Reply with one number only: the count of lines below that contain the word "this".
=-=-=-=-=
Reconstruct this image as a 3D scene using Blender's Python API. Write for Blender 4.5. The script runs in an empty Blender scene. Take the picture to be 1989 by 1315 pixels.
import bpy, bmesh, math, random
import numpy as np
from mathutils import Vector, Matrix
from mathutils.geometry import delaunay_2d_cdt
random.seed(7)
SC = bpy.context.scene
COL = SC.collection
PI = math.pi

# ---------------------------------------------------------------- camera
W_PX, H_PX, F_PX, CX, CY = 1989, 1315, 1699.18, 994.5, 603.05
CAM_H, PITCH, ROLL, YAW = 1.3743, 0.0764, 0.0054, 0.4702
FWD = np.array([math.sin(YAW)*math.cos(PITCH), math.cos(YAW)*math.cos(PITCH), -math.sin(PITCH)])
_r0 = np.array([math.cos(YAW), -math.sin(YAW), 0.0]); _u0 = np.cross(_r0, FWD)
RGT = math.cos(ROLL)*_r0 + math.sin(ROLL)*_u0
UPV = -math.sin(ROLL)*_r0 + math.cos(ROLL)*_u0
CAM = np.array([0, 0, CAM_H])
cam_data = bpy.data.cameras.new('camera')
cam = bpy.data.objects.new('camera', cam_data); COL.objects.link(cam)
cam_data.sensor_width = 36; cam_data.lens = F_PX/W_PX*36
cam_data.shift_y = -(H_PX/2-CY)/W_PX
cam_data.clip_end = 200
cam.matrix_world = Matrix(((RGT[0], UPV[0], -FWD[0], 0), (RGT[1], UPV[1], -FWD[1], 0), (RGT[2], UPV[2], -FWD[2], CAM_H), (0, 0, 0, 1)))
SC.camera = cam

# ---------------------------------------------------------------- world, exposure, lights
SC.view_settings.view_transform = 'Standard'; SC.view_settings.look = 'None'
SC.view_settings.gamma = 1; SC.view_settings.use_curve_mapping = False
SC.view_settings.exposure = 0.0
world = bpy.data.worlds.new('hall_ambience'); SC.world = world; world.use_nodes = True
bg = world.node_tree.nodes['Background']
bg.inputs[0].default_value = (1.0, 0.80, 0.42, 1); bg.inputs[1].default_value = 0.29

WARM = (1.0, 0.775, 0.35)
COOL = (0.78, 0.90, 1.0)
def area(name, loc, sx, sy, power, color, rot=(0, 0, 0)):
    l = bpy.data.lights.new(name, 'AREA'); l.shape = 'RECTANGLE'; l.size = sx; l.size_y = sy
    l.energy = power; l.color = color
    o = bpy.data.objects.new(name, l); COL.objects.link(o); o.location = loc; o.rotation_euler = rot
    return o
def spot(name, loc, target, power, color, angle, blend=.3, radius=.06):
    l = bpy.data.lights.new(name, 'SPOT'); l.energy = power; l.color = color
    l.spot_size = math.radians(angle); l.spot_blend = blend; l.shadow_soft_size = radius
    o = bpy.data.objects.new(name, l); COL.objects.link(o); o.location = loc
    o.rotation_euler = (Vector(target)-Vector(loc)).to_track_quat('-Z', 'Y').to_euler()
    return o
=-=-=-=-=
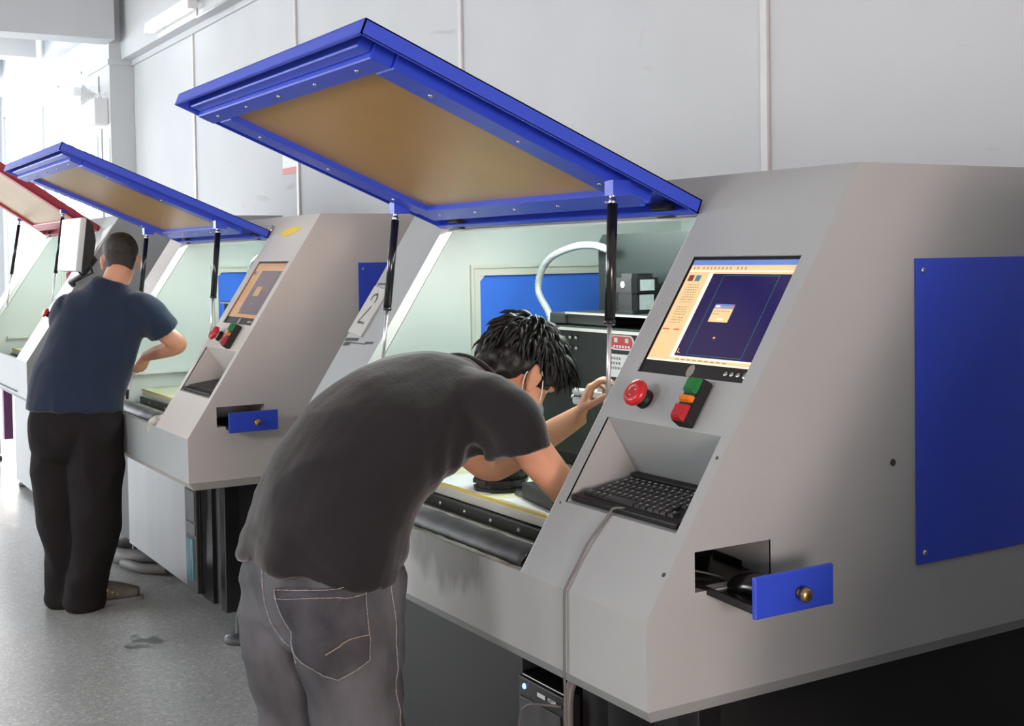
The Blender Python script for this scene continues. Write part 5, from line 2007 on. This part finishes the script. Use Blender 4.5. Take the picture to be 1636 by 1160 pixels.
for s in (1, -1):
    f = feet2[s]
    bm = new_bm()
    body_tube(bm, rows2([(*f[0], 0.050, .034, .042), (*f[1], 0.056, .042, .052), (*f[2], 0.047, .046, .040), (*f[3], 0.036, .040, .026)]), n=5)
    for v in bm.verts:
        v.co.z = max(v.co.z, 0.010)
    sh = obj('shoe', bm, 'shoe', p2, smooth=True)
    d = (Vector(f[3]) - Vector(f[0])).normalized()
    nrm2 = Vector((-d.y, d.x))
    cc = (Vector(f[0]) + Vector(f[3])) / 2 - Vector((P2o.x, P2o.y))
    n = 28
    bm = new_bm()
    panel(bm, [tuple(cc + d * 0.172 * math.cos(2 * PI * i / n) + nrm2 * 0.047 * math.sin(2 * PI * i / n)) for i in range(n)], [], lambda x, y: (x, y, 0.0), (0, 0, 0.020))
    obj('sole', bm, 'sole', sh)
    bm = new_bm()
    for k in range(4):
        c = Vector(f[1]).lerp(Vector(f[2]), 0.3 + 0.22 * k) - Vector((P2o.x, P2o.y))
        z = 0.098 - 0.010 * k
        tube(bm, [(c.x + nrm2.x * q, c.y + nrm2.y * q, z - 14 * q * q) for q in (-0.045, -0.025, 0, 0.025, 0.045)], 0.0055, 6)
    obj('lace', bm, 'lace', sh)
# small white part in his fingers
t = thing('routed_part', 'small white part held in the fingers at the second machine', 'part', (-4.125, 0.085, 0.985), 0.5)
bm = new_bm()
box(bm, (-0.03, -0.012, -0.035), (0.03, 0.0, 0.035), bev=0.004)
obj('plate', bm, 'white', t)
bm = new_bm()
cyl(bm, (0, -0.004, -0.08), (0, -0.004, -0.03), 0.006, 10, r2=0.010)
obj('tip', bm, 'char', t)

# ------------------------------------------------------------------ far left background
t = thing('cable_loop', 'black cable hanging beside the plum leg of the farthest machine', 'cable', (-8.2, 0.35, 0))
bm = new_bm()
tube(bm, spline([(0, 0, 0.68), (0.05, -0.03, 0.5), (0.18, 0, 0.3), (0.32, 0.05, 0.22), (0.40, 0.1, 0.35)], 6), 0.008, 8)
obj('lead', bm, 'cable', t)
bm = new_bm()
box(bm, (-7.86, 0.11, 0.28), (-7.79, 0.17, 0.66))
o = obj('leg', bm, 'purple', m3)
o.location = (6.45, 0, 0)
=-=-=-=-=
▶ _EXERCISE ANSWER_: 2